The Strategic Advantage OODA Loop

Winning and keeping customers is at the core of marketing strategy. In modern markets, changes in technology over time play an increasing role in customer retention and attracting new customers.

When new technologies are launched into a market, those technologies often create a strategic advantage which only lasts whilst competitors do not have the opportunity to apply that technology to their products.

You can assess the effect of technology over time on your products by applying the concept of the Strategic Advantage Cycle. This cycle is an adaptation of the Boyd Cycle (or OODA loop) developed by Colonel John L. Boyd of the US Air Force. This cycle was the cornerstone of US Air Force military thinking throughout the 1960s and 1970s and thus the design of military aircraft. It was this cycle that led to the creation of the U2 spy aircraft and the stealth bomber.

Boyd defined four phases where combat advantage could be gained through the application of technology:

  1. Observe: Where you watch and see what is going on around you.
  2. Orientate: Where you decide what is important in the environment that you have observed and when you understand why it is important.
  3. Decide: Where you decide what to do about the environment to make it more advantageous to your business
  4. Act: Where you take action to implement your decision.

Boyd then points out that the winner is the person who changes the environment in their favour faster than their competitors. When your competitor is ready to take their strategic decision, the outcome of their decision-making process is no longer appropriate.

Speed is a critical factor in the OODA loop. The winner in the combative situation is the one who adapts fastest to the changing environment and who can apply the four stages of the OODA loop quickest.

We can all agree that:

  1. Customers buy the products which, given their perceived needs, offer best value.
  2. Best value is determined by the environment within which a customer exists and how they perceive that environment.
  3. The exist in a market over the long-term, a business needs to continually offer consumers ‘best value’ as the environment changes:
    1. By waiting for the environment to influence the customer and to redefine best value: Then racing against your competitors to produce that new best value, or
    2. by influencing the definition of best value in the market (changing customers perceptions through communication).
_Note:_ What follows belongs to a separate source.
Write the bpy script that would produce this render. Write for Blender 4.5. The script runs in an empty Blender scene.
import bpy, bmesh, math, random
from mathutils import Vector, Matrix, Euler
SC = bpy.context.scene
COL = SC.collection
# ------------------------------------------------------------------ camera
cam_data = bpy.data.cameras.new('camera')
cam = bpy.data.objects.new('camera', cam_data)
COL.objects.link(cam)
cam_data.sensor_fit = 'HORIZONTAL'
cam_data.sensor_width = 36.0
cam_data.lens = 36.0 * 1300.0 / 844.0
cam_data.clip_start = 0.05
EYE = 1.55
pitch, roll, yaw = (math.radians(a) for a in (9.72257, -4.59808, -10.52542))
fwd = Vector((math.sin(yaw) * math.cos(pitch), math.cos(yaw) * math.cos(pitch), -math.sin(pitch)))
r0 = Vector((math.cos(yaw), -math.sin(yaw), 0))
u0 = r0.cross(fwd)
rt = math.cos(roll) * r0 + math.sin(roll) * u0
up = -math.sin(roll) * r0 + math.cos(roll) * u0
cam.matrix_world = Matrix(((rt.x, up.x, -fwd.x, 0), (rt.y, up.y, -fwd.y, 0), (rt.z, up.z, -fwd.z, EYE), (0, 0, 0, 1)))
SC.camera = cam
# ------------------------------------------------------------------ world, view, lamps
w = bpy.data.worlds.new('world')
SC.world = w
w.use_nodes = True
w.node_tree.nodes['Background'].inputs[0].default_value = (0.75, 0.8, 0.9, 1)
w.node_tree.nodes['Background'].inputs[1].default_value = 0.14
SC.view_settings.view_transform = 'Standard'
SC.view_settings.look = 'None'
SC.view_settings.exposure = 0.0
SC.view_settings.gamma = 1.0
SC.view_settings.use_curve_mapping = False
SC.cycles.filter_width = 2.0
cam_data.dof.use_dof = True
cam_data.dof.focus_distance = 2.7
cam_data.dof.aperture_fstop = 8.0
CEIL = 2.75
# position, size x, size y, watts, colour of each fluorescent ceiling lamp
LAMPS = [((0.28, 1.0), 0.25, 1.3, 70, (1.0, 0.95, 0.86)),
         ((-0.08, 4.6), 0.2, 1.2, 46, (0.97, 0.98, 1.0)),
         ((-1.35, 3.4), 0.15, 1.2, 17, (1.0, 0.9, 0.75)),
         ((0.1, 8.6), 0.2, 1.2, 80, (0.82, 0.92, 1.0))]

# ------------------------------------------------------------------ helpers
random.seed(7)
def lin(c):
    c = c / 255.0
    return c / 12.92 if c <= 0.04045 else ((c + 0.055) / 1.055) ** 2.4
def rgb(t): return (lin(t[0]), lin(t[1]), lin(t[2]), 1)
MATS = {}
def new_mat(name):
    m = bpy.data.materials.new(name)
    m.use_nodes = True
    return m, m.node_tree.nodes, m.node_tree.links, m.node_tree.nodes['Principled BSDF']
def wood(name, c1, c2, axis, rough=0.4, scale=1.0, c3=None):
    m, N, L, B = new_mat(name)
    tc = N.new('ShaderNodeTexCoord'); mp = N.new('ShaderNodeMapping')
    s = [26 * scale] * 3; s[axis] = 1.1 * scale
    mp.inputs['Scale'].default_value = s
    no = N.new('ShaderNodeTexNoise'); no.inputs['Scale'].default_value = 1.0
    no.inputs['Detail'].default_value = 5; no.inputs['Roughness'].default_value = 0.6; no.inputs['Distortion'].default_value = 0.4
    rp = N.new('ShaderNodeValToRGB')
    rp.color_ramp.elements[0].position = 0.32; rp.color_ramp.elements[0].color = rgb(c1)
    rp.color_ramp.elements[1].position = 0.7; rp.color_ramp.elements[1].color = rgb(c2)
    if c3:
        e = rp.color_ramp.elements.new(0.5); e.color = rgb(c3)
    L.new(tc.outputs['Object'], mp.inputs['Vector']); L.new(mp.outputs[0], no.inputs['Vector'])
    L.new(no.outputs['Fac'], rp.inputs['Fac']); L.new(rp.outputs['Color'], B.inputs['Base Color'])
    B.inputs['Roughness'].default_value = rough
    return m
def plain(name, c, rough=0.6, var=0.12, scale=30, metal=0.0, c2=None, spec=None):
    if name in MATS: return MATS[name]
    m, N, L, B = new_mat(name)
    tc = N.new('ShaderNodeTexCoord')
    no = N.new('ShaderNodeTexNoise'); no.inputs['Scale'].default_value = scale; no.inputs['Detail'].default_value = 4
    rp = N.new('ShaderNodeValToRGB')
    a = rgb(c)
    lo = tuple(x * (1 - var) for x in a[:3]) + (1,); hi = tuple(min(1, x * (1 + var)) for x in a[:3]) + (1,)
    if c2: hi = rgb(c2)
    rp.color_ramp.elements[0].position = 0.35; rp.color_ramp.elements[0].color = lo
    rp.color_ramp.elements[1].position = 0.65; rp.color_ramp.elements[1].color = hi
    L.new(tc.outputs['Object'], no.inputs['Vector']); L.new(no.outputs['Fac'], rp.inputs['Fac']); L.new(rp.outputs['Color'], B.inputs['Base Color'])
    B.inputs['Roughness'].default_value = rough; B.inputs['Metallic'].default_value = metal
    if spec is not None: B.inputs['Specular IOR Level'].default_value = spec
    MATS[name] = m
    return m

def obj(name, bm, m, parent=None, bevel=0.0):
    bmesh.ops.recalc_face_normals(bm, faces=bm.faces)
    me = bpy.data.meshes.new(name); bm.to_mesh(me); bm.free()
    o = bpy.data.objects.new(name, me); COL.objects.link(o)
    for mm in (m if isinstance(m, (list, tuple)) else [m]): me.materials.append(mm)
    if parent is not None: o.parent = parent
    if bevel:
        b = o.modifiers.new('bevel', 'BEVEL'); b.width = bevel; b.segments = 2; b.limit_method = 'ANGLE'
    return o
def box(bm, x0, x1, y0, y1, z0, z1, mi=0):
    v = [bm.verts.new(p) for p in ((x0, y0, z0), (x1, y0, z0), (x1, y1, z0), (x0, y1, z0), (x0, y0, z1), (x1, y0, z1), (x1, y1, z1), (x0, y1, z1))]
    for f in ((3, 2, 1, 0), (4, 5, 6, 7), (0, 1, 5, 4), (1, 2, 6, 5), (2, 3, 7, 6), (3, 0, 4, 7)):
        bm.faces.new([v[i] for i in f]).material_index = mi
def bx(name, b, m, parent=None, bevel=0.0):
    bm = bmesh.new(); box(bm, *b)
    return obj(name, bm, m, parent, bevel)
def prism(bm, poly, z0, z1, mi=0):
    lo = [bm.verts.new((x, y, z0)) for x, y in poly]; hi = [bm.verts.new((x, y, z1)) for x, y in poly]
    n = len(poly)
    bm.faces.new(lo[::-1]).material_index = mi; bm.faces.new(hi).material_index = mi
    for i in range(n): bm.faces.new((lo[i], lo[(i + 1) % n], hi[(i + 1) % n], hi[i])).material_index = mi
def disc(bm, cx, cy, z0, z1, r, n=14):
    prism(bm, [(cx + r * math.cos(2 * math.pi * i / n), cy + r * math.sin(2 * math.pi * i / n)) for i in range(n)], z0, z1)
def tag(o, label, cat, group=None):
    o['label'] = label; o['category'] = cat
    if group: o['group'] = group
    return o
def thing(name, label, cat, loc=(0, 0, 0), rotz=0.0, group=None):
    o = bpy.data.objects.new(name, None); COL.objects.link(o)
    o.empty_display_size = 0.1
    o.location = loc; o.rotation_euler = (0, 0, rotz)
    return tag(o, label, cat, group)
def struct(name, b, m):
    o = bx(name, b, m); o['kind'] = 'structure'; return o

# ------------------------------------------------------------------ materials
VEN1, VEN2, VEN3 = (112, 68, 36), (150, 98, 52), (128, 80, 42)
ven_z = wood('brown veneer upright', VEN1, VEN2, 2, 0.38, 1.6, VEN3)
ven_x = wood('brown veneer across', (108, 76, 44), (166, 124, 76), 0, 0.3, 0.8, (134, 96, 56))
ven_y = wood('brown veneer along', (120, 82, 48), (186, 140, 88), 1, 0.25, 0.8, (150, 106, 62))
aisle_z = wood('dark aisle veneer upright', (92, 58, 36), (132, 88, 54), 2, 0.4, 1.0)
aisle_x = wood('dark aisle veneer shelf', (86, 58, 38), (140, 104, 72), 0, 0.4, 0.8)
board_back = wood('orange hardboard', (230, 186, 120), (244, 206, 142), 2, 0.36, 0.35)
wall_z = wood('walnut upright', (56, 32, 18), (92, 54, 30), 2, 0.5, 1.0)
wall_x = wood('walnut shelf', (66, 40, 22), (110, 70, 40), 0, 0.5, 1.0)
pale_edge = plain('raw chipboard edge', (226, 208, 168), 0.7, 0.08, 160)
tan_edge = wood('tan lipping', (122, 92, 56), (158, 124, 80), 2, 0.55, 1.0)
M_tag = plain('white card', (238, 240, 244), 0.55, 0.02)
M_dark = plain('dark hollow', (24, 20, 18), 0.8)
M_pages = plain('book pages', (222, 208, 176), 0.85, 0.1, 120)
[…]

In other words, if you can:

  1. Create factors which are perceived by customers as best value,
  2. Orientate your organisation to that best value,
  3. implement that value through your operations,
  4. deliver that value through a marketing channel,

faster than your competitors, then you will succeed in the market and either retain your position or grow your position.

You create ongoing customer value improvement by:

  1. Observing what in the environment defines best value for the customer
  2. Orientating your organisation
  3. Taking decisions strategically
  4. Implementing your decisions through operational actions which alter the market environment.

You need to apply Boyd’s OODA cycle to observe where in the market you can identify the drivers and manifestations of customer perceptions of best value.

You need to understand your organisational competencies and the other factors which give your business competitive advantages in the market. You need to understand how your strategic decisions affect those competencies. You also need to understand how the outcome of your decisions affect the market environment.

Finally, after you have assessed the market and made your decisions based on that assessment, you need to put into place marketing operations which are based on your strategic assessment of the environment. Those marketing actions must best satisfy the perceived requirements of your customers and which develop your marketplace so as to change the expectations of your customers. You should look to strengthen your organisational competences to create the desired environmental change.

You need a go-to-market programme which converts your desired market change into sales

Remember Technology changes markets over time. You must carry out PESTEL analysis of your macro-environment AND assess the effect of technology on your targeted customer group. This is a cyclical ongoing process. Depending on your market cycle such assessments may need to be taken annually, quarterly, monthly or in cutting edge industries weekly.